The solution is to realize that educational institutions are essentially businesses that exist to serve a market demand: producing workers with marketable skills. Of course, they also serve a broader function of repositories of knowledge and cultures. But they cannot fulfill the latter if they do not take care of the former. Firstly, HBCUs have to compete for philanthropic dollars by justifying the return on philanthropic investment. Global philanthropy has undergone a significant transformation in recent years from a staid, somewhat collegial world of planned gifts, to a competitive environment in which donors want to see a measurable social impact from their philanthropic efforts. The key word here is “measurable.” It is one thing to talk up the wonderful history and legacy of a historic institution, but quite another to track and quantify the results it produces. How many students who enroll actually graduate within five years? How many obtain jobs within six months of graduation? What is the average salary of a graduate, by academic major? What is the cost per graduate to produce these outcomes? What percentage of the alumni base give back to the institution?

Without specific, transparent and quantifiable answers to these questions, it is often difficult if not impossible for mission-driven philanthropic organizations to justify making large donations to HBCUs.
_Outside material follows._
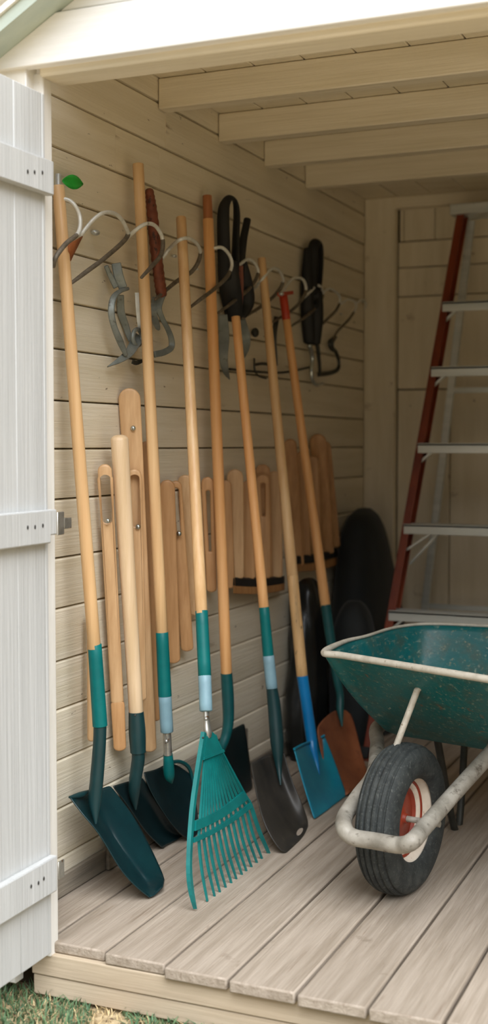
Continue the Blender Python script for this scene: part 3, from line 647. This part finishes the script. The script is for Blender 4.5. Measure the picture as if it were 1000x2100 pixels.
# black-gripped shears
VD = (CAM-Vector((.03,1.5,1.6))).normalized()
t = thing('pruning_shears', 'large black-gripped shears with grey blades on the wall behind the handles', 'shears', P(475, 775, x=.03))
b = B(); pts = X([(461,570,.04),(458,490,.04),(458,435,.04),(464,413,.045),(473,405,.05),(482,414,.05),(485,440,.05),(483,500,.05),(482,560,.05)]); tube(b, pts, [R(pts[0], w) for w in (28,27,25,19,15,17,22,24,26)], 14, 60, flat=.55, flatdir=VD, round_end=.5); obj('grip', b, BLACKG, t)
b = B(); pts = X([(507,450,.045),(499,490,.045),(493,540,.045),(490,580,.045)]); tube(b, pts, [R(pts[0], w) for w in (15,16,18,20)], 12, 24, flat=.55, flatdir=VD, round_end=.5); obj('grip', b, BLACKG, t)
b = B(); pts = X([(466,540,.045),(470,580,.045),(476,620,.04),(480,655,.035)]); tube(b, pts, [R(pts[0], w) for w in (42,46,44,32)], 14, 24, flat=.4, flatdir=VD, round_end=.3); obj('grip_body', b, BLACKG, t)
b = B(); pts = X([(494,540,.045),(502,580,.045),(506,620,.04),(498,648,.035)]); tube(b, pts, [R(pts[0], w) for w in (26,32,32,16)], 14, 24, flat=.45, flatdir=VD, round_end=.5); obj('grip_body', b, BLACKG, t)
b = B(); strap(b, [(486,545,.06),(486,590,.058),(488,630,.052)], [24,26,18], .006); obj('side_plate', b, RUSTG, t, label='rusty brown side plate')
b = B(); strap(b, [(457,645,.03),(459,690,.03),(458,730,.03),(462,760,.028),(470,777,.022)], [18,22,18,13,2], .008, 30); obj('blade', b, GREYMET, t, bevel=.002)
b = B(); strap(b, [(496,655,.025),(504,690,.025),(503,715,.025),(497,738,.022)], [14,18,15,3], .008, 24); obj('blade', b, GREYMET, t, bevel=.002)
b = B(); tube(b, X([(473,412,.002),(473,412,.06)]), .003, 8); obj('nail', b, NAILM, t)
# dim bracket between the handles
t = thing('wall_bracket', 'small dark metal bracket in shade behind the blue and rusty spade handles', 'bracket', P(545, 770, x=.02))
b = B(); ball(b, P(523,682,x=.02), .016, .8, 1, 1); obj('knob', b, DARKMET, t)
b = B(); strap(b, [(567,650,.02),(562,690,.02),(564,730,.02),(565,750,.02)], [11,10,9,9], .008); obj('arm', b, DARKMET, t)
b = B(); strap(b, [(522,748,.02),(540,746,.02),(566,750,.02)], [6,6,7], .006); obj('bar', b, DARKMET, t)
b = B(); pts = X([(521,735,.02),(522,758,.025),(530,771,.025),(545,776,.02)]); tube(b, pts, R(pts[0], 4), 8, 16); tube(b, X([(470,757,.02),(520,762,.02),(580,764,.02),(640,752,.02)]), R(pts[0], 5), 8, 16); obj('wire', b, DARKMET, t)
# black loppers in the corner
t = thing('loppers', 'black looped-grip loppers with chrome jaws hanging in the dark corner', 'loppers', P(645, 790, x=.03))
b = B(); pts = X([(638,600,.04),(641,540,.04),(643,507,.042),(649,495,.045),(656,505,.045),(656,540,.045),(651,590,.045),(643,630,.045)]); tube(b, pts, [R(pts[0], w) for w in (24,24,24,18,17,20,23,24)], 12, 60, flat=.55, flatdir=VD, round_end=.5); obj('grip', b, BLACKG, t)
b = B(); pts = X([(631,512,.03),(629,570,.03),(630,640,.03),(634,700,.03)]); tube(b, pts, [R(pts[0], w) for w in (18,24,28,24)], 12, 24, flat=.5, flatdir=VD, round_end=.5); obj('grip', b, BLACKG, t)
b = B(); pts = X([(645,600,.045),(646,650,.045),(646,704,.04)]); tube(b, pts, [R(pts[0], w) for w in (32,34,22)], 12, 20, flat=.5, flatdir=VD, round_end=.4); obj('grip', b, BLACKG, t)
b = B(); pts = X([(634,708,.035),(640,735,.035),(638,762,.035),(641,782,.035),(650,789,.035),(662,786,.03)]); tube(b, pts, [R(pts[0], w) for w in (10,9,8,8,7,4)], 12, 36, round_end=.6); obj('jaw', b, CHROME, t)
b = B(); pts = X([(650,706,.03),(654,740,.03),(656,770,.028)]); tube(b, pts, [R(pts[0], w) for w in (9,8,6)], 10, 16); obj('jaw', b, DARKMET, t)
b = B(); tube(b, X([(648,500,.002),(648,500,.052)]), .003, 8); obj('nail', b, NAILM, t)
t = thing('bent_hook', 'bent dark strap hook below the last wire hook by the corner', 'hook', P(680, 770, x=.02))
b = B(); strap(b, [(688,690,.03),(678,702,.03),(680,714,.03),(688,722,.03),(694,740,.03),(692,757,.03),(676,765,.028),(652,768,.025)], [6,13,10,8,7,8,9,9], .006, 36); obj('strap', b, DARKMET, t)
b = B(); ball(b, P(680,700,x=.035), .010); obj('knob', b, DARKMET, t)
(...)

The sad thing is it would not take much for HBCUs to actually develop the administrative infrastructure to track these dynamics. In fact, they do not have to do it alone. HBCUs are in an advantageous position because of their similarities in both student profile and funding base to join together to create a shared administrative infrastructure. Together they can share information and costs to develop system-wide best practices that would enable them to more efficiently allocate scarce resources and obtain additional resources on favorable terms. This is something they should consider. Otherwise, many of these esteemed institutions will soon became relics of the past and that would mean the tragic loss of a rich American legacy.